Write out the entire listing below exactly as it appears, minus any pictures.

*** DATA BLOCK

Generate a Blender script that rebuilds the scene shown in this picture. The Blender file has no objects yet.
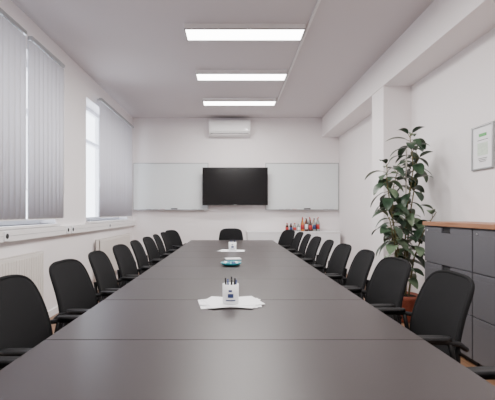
import bpy, math, random
from mathutils import Vector, Matrix, Euler
random.seed(7)
S=bpy.context.scene

# ---------------------------------------------------------------- materials
def mat(name,col,rough=.6,metal=0,spec=.5,noise=0,nscale=8,bump=0,bscale=60,emit=None,es=0,coat=0):
    m=bpy.data.materials.new(name); m.use_nodes=True
    nt=m.node_tree; b=nt.nodes['Principled BSDF']
    b.inputs['Base Color'].default_value=(*col,1)
    b.inputs['Roughness'].default_value=rough
    b.inputs['Metallic'].default_value=metal
    b.inputs['Specular IOR Level'].default_value=spec
    b.inputs['Coat Weight'].default_value=coat
    tc=nt.nodes.new('ShaderNodeTexCoord')
    if noise:
        n=nt.nodes.new('ShaderNodeTexNoise'); n.inputs['Scale'].default_value=nscale; n.inputs['Detail'].default_value=4
        nt.links.new(tc.outputs['Object'],n.inputs['Vector'])
        r=nt.nodes.new('ShaderNodeMixRGB')
        r.inputs[1].default_value=(*[c*(1-noise) for c in col],1)
        r.inputs[2].default_value=(*[min(1,c*(1+noise)) for c in col],1)
        nt.links.new(n.outputs['Fac'],r.inputs[0]); nt.links.new(r.outputs[0],b.inputs['Base Color'])
    if bump:
        n2=nt.nodes.new('ShaderNodeTexNoise'); n2.inputs['Scale'].default_value=bscale; n2.inputs['Detail'].default_value=3
        nt.links.new(tc.outputs['Object'],n2.inputs['Vector'])
        bp=nt.nodes.new('ShaderNodeBump'); bp.inputs['Strength'].default_value=bump; bp.inputs['Distance'].default_value=.01
        nt.links.new(n2.outputs['Fac'],bp.inputs['Height']); nt.links.new(bp.outputs[0],b.inputs['Normal'])
    if emit:
        b.inputs['Emission Color'].default_value=(*emit,1); b.inputs['Emission Strength'].default_value=es
    return m

M_wall=mat('wall_paint',(.87,.83,.835),.8,noise=.012,nscale=2,bump=.06,bscale=90)
M_ceil=mat('ceiling_paint',(.69,.65,.665),.9,noise=.015,nscale=1.5)
M_trim=mat('white_trim',(.84,.82,.82),.5,noise=.01)
M_frame=mat('window_pvc',(.85,.85,.87),.35,noise=.01)
M_table=mat('table_laminate',(.034,.0275,.028),.36,spec=.38,noise=.06,nscale=120)
M_metal=mat('dark_metal',(.07,.07,.075),.4,metal=.6,noise=.02)
M_chrome=mat('silver_metal',(.6,.6,.62),.3,metal=1,noise=.02)
M_black=mat('black_plastic',(.009,.009,.010),.5,spec=.3,noise=.05)
M_mesh=mat('chair_mesh_fabric',(.011,.011,.012),.9,spec=.15,noise=.35,nscale=260,bump=.3,bscale=400)
M_seat=mat('chair_seat_fabric',(.010,.010,.011),.9,spec=.2,noise=.2,nscale=200,bump=.3,bscale=300)
M_board=mat('whiteboard_enamel',(.76,.80,.81),.22,noise=.01)
M_alu=mat('aluminium_frame',(.45,.46,.47),.35,metal=.8,noise=.02)
M_screen=mat('tv_screen',(.004,.004,.005),.18,spec=.35,noise=.02)
M_ac=mat('ac_plastic',(.85,.85,.85),.35,noise=.01)
M_cab=mat('cabinet_grey_steel',(.105,.105,.117),.45,noise=.03,nscale=40)
M_cabd=mat('cabinet_gap_dark',(.02,.02,.022),.6,noise=.03)
M_paper=mat('paper',(.85,.86,.88),.8,noise=.01)
M_rad=mat('radiator_enamel',(.76,.72,.68),.4,noise=.01)
M_pot=mat('terracotta',(.30,.08,.05),.8,noise=.15,nscale=20)
M_soil=mat('soil',(.03,.02,.015),.95,noise=.4,nscale=60,bump=.6)
M_stem=mat('plant_stem',(.16,.14,.06),.7,noise=.3,nscale=30)
M_stake=mat('bamboo_stake',(.6,.58,.5),.6,noise=.1)
M_glow=mat('led_diffuser',(.9,.9,.9),.5,emit=(1,.985,.96),es=14.0,noise=.001)
M_teal=mat('teal_plastic',(.03,.28,.33),.4,noise=.05)
M_red=mat('red_label',(.45,.03,.03),.5,noise=.1)
M_glass_d=mat('bottle_dark_glass',(.06,.02,.015),.12,noise=.05)
M_glass_g=mat('bottle_clear_glass',(.35,.38,.36),.1,noise=.05)
M_orange=mat('juice_orange',(.6,.2,.04),.3,noise=.05)
M_navy=mat('ink_navy',(.03,.05,.16),.5,noise=.05)
M_green=mat('print_green',(.12,.42,.14),.6,noise=.05)
M_door=mat('door_laminate',(.55,.52,.5),.5,noise=.03)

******

CORRECT OUTPUT
Generate a Blender script that rebuilds the scene shown in this picture. The Blender file has no objects yet.
import bpy, math, random
from mathutils import Vector, Matrix, Euler
random.seed(7)
S=bpy.context.scene

# ---------------------------------------------------------------- materials
def mat(name,col,rough=.6,metal=0,spec=.5,noise=0,nscale=8,bump=0,bscale=60,emit=None,es=0,coat=0):
    m=bpy.data.materials.new(name); m.use_nodes=True
    nt=m.node_tree; b=nt.nodes['Principled BSDF']
    b.inputs['Base Color'].default_value=(*col,1)
    b.inputs['Roughness'].default_value=rough
    b.inputs['Metallic'].default_value=metal
    b.inputs['Specular IOR Level'].default_value=spec
    b.inputs['Coat Weight'].default_value=coat
    tc=nt.nodes.new('ShaderNodeTexCoord')
    if noise:
        n=nt.nodes.new('ShaderNodeTexNoise'); n.inputs['Scale'].default_value=nscale; n.inputs['Detail'].default_value=4
        nt.links.new(tc.outputs['Object'],n.inputs['Vector'])
        r=nt.nodes.new('ShaderNodeMixRGB')
        r.inputs[1].default_value=(*[c*(1-noise) for c in col],1)
        r.inputs[2].default_value=(*[min(1,c*(1+noise)) for c in col],1)
        nt.links.new(n.outputs['Fac'],r.inputs[0]); nt.links.new(r.outputs[0],b.inputs['Base Color'])
    if bump:
        n2=nt.nodes.new('ShaderNodeTexNoise'); n2.inputs['Scale'].default_value=bscale; n2.inputs['Detail'].default_value=3
        nt.links.new(tc.outputs['Object'],n2.inputs['Vector'])
        bp=nt.nodes.new('ShaderNodeBump'); bp.inputs['Strength'].default_value=bump; bp.inputs['Distance'].default_value=.01
        nt.links.new(n2.outputs['Fac'],bp.inputs['Height']); nt.links.new(bp.outputs[0],b.inputs['Normal'])
    if emit:
        b.inputs['Emission Color'].default_value=(*emit,1); b.inputs['Emission Strength'].default_value=es
    return m

M_wall=mat('wall_paint',(.87,.83,.835),.8,noise=.012,nscale=2,bump=.06,bscale=90)
M_ceil=mat('ceiling_paint',(.69,.65,.665),.9,noise=.015,nscale=1.5)
M_trim=mat('white_trim',(.84,.82,.82),.5,noise=.01)
M_frame=mat('window_pvc',(.85,.85,.87),.35,noise=.01)
M_table=mat('table_laminate',(.034,.0275,.028),.36,spec=.38,noise=.06,nscale=120)
M_metal=mat('dark_metal',(.07,.07,.075),.4,metal=.6,noise=.02)
M_chrome=mat('silver_metal',(.6,.6,.62),.3,metal=1,noise=.02)
M_black=mat('black_plastic',(.009,.009,.010),.5,spec=.3,noise=.05)
M_mesh=mat('chair_mesh_fabric',(.011,.011,.012),.9,spec=.15,noise=.35,nscale=260,bump=.3,bscale=400)
M_seat=mat('chair_seat_fabric',(.010,.010,.011),.9,spec=.2,noise=.2,nscale=200,bump=.3,bscale=300)
M_board=mat('whiteboard_enamel',(.76,.80,.81),.22,noise=.01)
M_alu=mat('aluminium_frame',(.45,.46,.47),.35,metal=.8,noise=.02)
M_screen=mat('tv_screen',(.004,.004,.005),.18,spec=.35,noise=.02)
M_ac=mat('ac_plastic',(.85,.85,.85),.35,noise=.01)
M_cab=mat('cabinet_grey_steel',(.105,.105,.117),.45,noise=.03,nscale=40)
M_cabd=mat('cabinet_gap_dark',(.02,.02,.022),.6,noise=.03)
M_paper=mat('paper',(.85,.86,.88),.8,noise=.01)
M_rad=mat('radiator_enamel',(.76,.72,.68),.4,noise=.01)
M_pot=mat('terracotta',(.30,.08,.05),.8,noise=.15,nscale=20)
M_soil=mat('soil',(.03,.02,.015),.95,noise=.4,nscale=60,bump=.6)
M_stem=mat('plant_stem',(.16,.14,.06),.7,noise=.3,nscale=30)
M_stake=mat('bamboo_stake',(.6,.58,.5),.6,noise=.1)
M_glow=mat('led_diffuser',(.9,.9,.9),.5,emit=(1,.985,.96),es=14.0,noise=.001)
M_teal=mat('teal_plastic',(.03,.28,.33),.4,noise=.05)
M_red=mat('red_label',(.45,.03,.03),.5,noise=.1)
M_glass_d=mat('bottle_dark_glass',(.06,.02,.015),.12,noise=.05)
M_glass_g=mat('bottle_clear_glass',(.35,.38,.36),.1,noise=.05)
M_orange=mat('juice_orange',(.6,.2,.04),.3,noise=.05)
M_navy=mat('ink_navy',(.03,.05,.16),.5,noise=.05)
M_green=mat('print_green',(.12,.42,.14),.6,noise=.05)
M_door=mat('door_laminate',(.55,.52,.5),.5,noise=.03)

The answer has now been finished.